Will you output the lines between the ones holding "Write the bpy" and "S.camera = cam", inclusive, exactly as they stand, and only those lines, with the pictures left out?

Records for this task |
____

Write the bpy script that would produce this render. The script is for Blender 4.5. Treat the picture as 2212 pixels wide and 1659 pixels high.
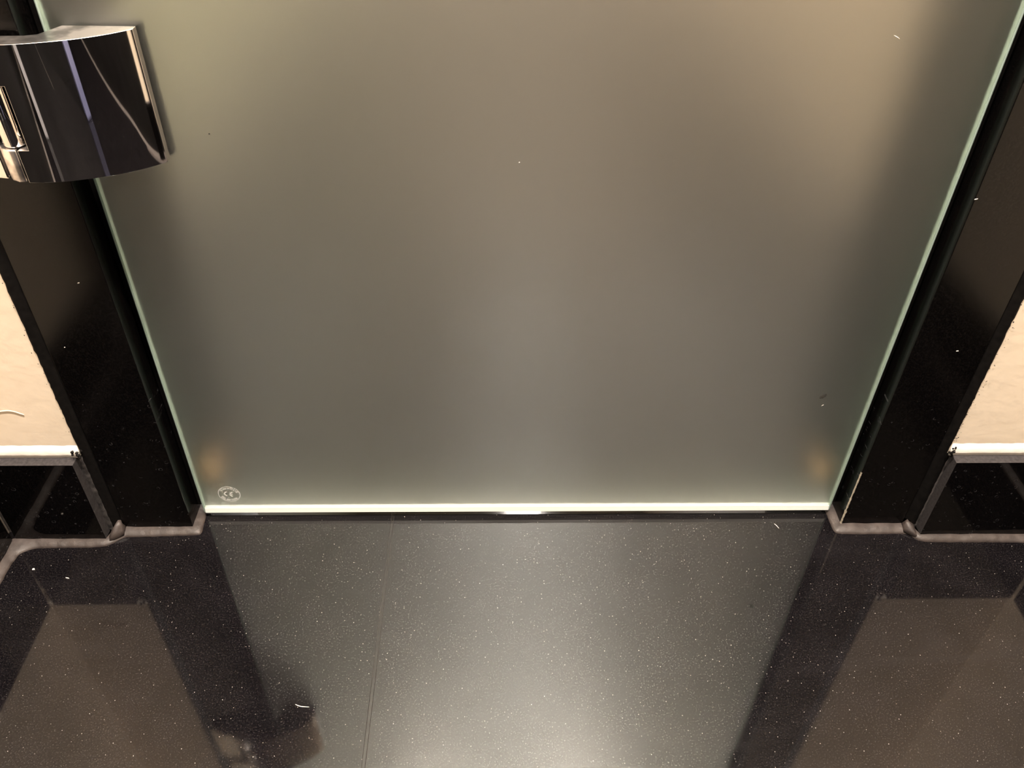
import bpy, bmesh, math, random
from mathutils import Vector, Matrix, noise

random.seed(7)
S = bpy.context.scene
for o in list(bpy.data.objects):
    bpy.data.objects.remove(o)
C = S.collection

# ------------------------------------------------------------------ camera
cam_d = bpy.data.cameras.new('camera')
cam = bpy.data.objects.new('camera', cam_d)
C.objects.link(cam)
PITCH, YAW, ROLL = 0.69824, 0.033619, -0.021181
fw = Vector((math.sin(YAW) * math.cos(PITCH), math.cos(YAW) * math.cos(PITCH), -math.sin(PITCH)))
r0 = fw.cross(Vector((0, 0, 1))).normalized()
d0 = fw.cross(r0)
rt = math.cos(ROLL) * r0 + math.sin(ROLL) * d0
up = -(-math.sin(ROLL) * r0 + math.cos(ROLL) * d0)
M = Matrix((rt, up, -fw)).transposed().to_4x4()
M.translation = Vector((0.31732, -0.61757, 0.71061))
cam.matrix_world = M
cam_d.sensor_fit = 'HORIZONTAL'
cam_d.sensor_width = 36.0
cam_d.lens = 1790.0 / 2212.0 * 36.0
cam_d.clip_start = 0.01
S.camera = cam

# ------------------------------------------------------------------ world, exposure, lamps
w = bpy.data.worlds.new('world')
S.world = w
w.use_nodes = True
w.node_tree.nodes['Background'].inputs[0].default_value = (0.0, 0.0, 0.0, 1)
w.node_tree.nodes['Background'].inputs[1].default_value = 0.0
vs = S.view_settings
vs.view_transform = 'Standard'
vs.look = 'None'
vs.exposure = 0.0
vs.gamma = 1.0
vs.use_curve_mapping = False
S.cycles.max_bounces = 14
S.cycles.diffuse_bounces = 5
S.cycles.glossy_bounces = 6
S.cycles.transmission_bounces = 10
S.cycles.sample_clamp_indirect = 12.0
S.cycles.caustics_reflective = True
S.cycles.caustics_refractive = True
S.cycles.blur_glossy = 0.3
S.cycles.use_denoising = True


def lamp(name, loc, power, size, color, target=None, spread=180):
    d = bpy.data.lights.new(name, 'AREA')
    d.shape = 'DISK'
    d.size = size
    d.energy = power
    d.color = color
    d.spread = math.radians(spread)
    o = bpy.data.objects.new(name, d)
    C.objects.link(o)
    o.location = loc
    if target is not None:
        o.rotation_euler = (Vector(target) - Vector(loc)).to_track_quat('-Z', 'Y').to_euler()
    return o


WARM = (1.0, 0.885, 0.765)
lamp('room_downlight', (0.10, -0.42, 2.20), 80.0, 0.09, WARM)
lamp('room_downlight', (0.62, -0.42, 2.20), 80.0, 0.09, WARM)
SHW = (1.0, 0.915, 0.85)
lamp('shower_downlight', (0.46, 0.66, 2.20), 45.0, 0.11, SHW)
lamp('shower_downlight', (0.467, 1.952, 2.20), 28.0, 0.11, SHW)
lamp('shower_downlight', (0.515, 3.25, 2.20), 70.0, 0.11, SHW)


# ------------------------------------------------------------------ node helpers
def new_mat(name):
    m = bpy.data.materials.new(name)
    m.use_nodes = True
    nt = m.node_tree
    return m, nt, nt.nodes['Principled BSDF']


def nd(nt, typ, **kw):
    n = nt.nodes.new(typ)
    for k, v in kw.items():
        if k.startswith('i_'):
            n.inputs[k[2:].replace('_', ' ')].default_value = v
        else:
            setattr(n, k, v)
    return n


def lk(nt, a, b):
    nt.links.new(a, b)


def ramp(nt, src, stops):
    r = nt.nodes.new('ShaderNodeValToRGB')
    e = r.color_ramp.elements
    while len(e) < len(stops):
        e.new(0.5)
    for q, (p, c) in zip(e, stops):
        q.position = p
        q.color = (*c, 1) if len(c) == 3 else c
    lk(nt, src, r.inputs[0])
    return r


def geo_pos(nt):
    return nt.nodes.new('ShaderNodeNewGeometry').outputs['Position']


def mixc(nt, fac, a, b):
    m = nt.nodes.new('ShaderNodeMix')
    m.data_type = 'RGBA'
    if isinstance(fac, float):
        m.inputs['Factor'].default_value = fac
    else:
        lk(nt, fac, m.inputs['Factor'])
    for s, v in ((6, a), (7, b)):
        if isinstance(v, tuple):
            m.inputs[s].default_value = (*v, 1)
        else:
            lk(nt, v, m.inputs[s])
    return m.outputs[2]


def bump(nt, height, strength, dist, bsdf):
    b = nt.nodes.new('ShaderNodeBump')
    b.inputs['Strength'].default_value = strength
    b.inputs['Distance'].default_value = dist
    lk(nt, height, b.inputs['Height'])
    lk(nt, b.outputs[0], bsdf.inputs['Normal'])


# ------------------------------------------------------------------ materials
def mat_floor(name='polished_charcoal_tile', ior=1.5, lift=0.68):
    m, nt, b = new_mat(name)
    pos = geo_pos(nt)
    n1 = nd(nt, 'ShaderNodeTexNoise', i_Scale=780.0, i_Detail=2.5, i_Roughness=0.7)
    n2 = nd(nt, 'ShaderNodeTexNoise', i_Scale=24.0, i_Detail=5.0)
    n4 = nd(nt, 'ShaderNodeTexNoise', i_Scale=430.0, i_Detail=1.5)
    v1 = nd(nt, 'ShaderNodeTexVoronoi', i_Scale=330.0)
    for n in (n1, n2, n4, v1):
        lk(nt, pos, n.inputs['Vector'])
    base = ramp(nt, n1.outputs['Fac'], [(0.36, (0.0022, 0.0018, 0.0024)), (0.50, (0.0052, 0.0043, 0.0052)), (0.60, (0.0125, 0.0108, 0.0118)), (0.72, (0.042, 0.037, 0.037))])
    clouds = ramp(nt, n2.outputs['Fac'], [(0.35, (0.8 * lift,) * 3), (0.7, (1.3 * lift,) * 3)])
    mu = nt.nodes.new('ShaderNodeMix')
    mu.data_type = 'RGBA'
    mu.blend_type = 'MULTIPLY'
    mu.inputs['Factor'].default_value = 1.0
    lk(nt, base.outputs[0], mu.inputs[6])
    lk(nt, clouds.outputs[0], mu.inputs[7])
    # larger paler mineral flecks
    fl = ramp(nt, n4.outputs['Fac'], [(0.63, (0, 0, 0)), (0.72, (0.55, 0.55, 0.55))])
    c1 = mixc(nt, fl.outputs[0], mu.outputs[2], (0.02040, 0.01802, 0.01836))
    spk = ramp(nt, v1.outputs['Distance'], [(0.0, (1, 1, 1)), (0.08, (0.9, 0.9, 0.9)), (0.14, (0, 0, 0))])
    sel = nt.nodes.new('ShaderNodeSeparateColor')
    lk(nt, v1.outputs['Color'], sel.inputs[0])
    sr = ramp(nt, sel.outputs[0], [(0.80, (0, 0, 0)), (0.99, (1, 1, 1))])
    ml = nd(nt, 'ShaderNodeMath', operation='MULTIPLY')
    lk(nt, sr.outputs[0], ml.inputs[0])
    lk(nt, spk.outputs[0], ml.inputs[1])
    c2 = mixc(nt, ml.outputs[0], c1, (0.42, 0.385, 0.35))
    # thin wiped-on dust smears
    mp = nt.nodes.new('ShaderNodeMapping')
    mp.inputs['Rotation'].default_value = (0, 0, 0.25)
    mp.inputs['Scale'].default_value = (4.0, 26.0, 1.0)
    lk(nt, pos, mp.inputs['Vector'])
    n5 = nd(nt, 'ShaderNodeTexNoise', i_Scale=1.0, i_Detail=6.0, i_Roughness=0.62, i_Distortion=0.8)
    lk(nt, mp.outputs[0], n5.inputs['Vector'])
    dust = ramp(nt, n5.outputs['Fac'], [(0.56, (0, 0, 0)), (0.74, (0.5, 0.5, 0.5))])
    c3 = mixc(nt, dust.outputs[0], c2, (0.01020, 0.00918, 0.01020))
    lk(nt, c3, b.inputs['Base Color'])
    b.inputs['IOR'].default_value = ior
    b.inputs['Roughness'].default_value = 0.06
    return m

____

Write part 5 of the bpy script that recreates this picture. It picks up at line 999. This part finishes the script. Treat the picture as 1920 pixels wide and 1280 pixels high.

____

Finished task |
Write the bpy script that would produce this render. The script is for Blender 4.5. Treat the picture as 2212 pixels wide and 1659 pixels high.
import bpy, bmesh, math, random
from mathutils import Vector, Matrix, noise

random.seed(7)
S = bpy.context.scene
for o in list(bpy.data.objects):
    bpy.data.objects.remove(o)
C = S.collection

# ------------------------------------------------------------------ camera
cam_d = bpy.data.cameras.new('camera')
cam = bpy.data.objects.new('camera', cam_d)
C.objects.link(cam)
PITCH, YAW, ROLL = 0.69824, 0.033619, -0.021181
fw = Vector((math.sin(YAW) * math.cos(PITCH), math.cos(YAW) * math.cos(PITCH), -math.sin(PITCH)))
r0 = fw.cross(Vector((0, 0, 1))).normalized()
d0 = fw.cross(r0)
rt = math.cos(ROLL) * r0 + math.sin(ROLL) * d0
up = -(-math.sin(ROLL) * r0 + math.cos(ROLL) * d0)
M = Matrix((rt, up, -fw)).transposed().to_4x4()
M.translation = Vector((0.31732, -0.61757, 0.71061))
cam.matrix_world = M
cam_d.sensor_fit = 'HORIZONTAL'
cam_d.sensor_width = 36.0
cam_d.lens = 1790.0 / 2212.0 * 36.0
cam_d.clip_start = 0.01
S.camera = cam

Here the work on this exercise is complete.